The thing that really seems to offend the FRC about gay penguins is that they’re pretty much just like heterosexual penguins. Perhaps they should redecorate their habitat or go out a little more often. Then maybe they’d be fabulous enough for the author.

I like my beer cold, my TV loud, and my homosexuals FLAMING! -Homer Simpson

 
 

Now you know why penguins make good bloggers. Mostly just sit around staring at nothing? Check. Never leave home if they don’t have to? Check. Have no balls (especially the warblogger variety)? Check. Unexciting sexually? Uhm, hmm. Conclusion: The difference between a blogger and a penguin is that one is a lazy, fat sexually boring creature that moves as little as possible and defecates in its nest, while the other is a bird.

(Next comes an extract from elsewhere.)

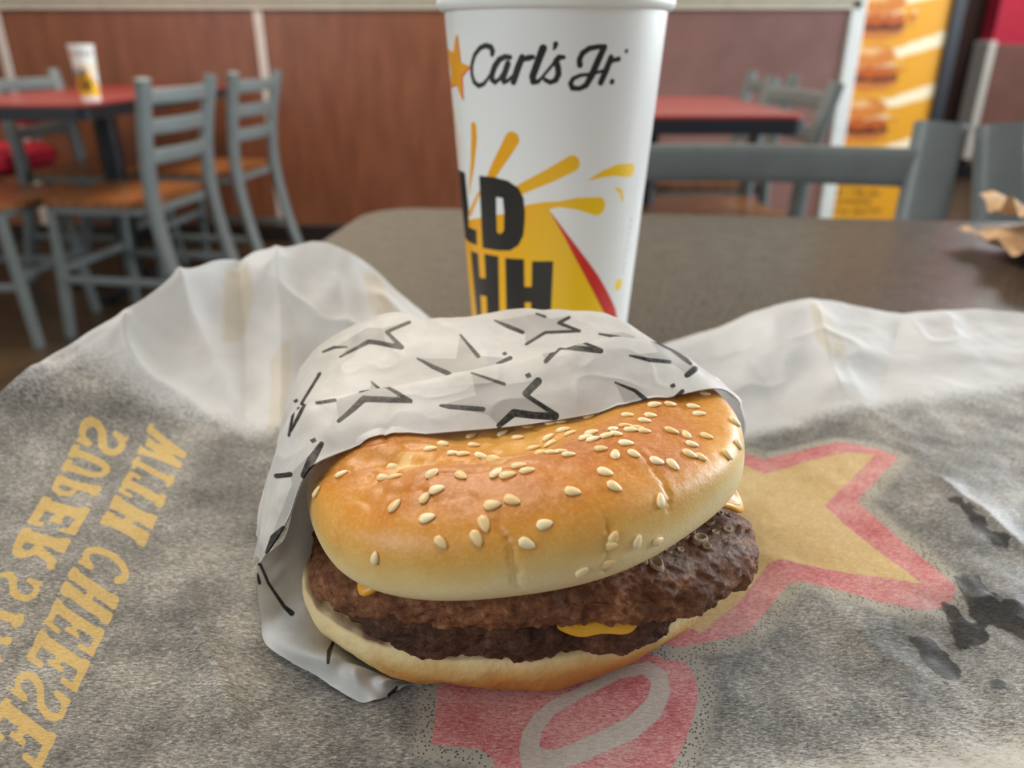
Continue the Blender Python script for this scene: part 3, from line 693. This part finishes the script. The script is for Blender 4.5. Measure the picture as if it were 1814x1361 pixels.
bk = Mb.attr('bake'); c = Mb.ramp(bk, [(.08, S(234, 212, 160)), (.3, S(228, 194, 122)), (.55, S(214, 160, 70)), (.8, S(200, 134, 42)), (1.0, S(178, 102, 24))])
c = Mb.mix(Mb.rng(Mb.noise(900, 3), .45, .62, 0, .16), c, S(232, 190, 130))
c = Mb.mix(Mb.attr('torn'), c, S(232, 196, 130))
Mb.p(Base_Color=c, Roughness=Mb.rng(bk, .1, .6, .58, .46), Specular_IOR_Level=.35, Coat_Weight=Mb.rng(bk, .2, .55, .05, .40), Coat_Roughness=.07)
hb = Mb.math('ADD', Mb.math('MULTIPLY', Mb.noise(260, 5, .6), .7), Mb.math('MULTIPLY', Mb.noise(1300, 3), .3))
Mb.bump(hb, .27, .0010)
cn = Mb.n('ShaderNodeBump', {'Height': Mb.noise(420, 5, .65), 'Strength': .32, 'Distance': .0012}); Mb.t.links.new(cn.outputs[0], Mb.b.inputs['Coat Normal'])
crown = mesh_obj('top_bun', V, F, Mb.m, burger, True, {'bake': bake, 'torn': torn})
crownV = V + BO
crown_bvh = BVHTree.FromPolygons([Vector(v) for v in crownV], F.tolist())

# sesame seeds, each one a piece of the crown
seeds = [(333,627,60),(246,690,65),(208,768,80),(520,603,0),(483,640,-10),(526,637,45),(655,625,50),(695,520,0),(650,537,-10),(732,553,-5),(768,556,0),(797,491,60),(805,524,-15),(830,563,0),(876,574,-20),(908,482,50),(962,497,-20),(885,623,80),(926,631,5),(965,598,10),(995,615,25),(1019,535,5),(1045,551,0),(1077,520,-80),(1084,551,20),(1115,548,5),(1143,558,30),(1072,496,30),(1124,470,-5),(1150,482,0),(1225,480,15),(1205,497,5),(1232,503,10),(1280,490,20),(1303,467,80),(1312,484,5),(1345,455,30),(1365,470,0),(1386,463,15),(1413,474,10),(1414,437,10),(1435,418,20),(1353,417,15),(1450,379,-5),(1506,378,30),(1629,340,0),(1587,386,-25),(1609,412,-5),(1510,473,-40),(1561,486,80),(1583,521,-5),(1575,556,-45),(1615,567,-50),(1635,492,-60),(1348,517,5),(1376,555,-50),(1309,557,80),(1258,537,10),(1457,581,-5),(1514,594,-65),(1709,557,-70),(1737,440,-70),(1748,520,-80),(1273,620,-25),(1305,671,-35),(1157,689,-10),(1470,720,80),(941,720,-30),(872,737,5),(759,633,-65),(674,682,10),(630,712,70),(524,740,80),(640,783,10),(842,804,-70),(815,855,-60),(688,870,-40),(1057,805,15),(994,873,-25),(1303,850,65),(1292,880,20),(1387,865,80),(1460,863,0),(454,924,70),(1283,943,30),(1190,972,40),(1080,445,-5),(1115,440,10),(1000,455,5),(1215,420,10)]
ns_, nr_ = 9, 12
Vs = []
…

– Badtux the Snarky Penguin

 
 

Wait a second, I am totally not fat!

 
 

Ehhh … Quebecois goes on a religious detour when it comes to swearing but in spite of that, it is a truly glorious language to swear in because it sounds so good when you do it (of course, you’re just saying stuff like “tabernacle” or “sanctified” but it sounds deep and guttural and nasty like all good swearin’ should)

 
 

“The difference between a blogger and a penguin is that one is a lazy, fat sexually boring creature that moves as little as possible and defecates in its nest, while the other is a bird.”

Someone send that line to Tom Tomorrow!

Great thread!

Ed

 
 

hi one and all, i was shocked to the core to descover that this web page is deicated to slagging a certain ‘Mr.Lee Ellis’ off.i for one have never clapped eyes on these so called ‘penguin’s’ so i for one would like to bring these matters to an end now. thank you for your time. Mr.Lee Ellis.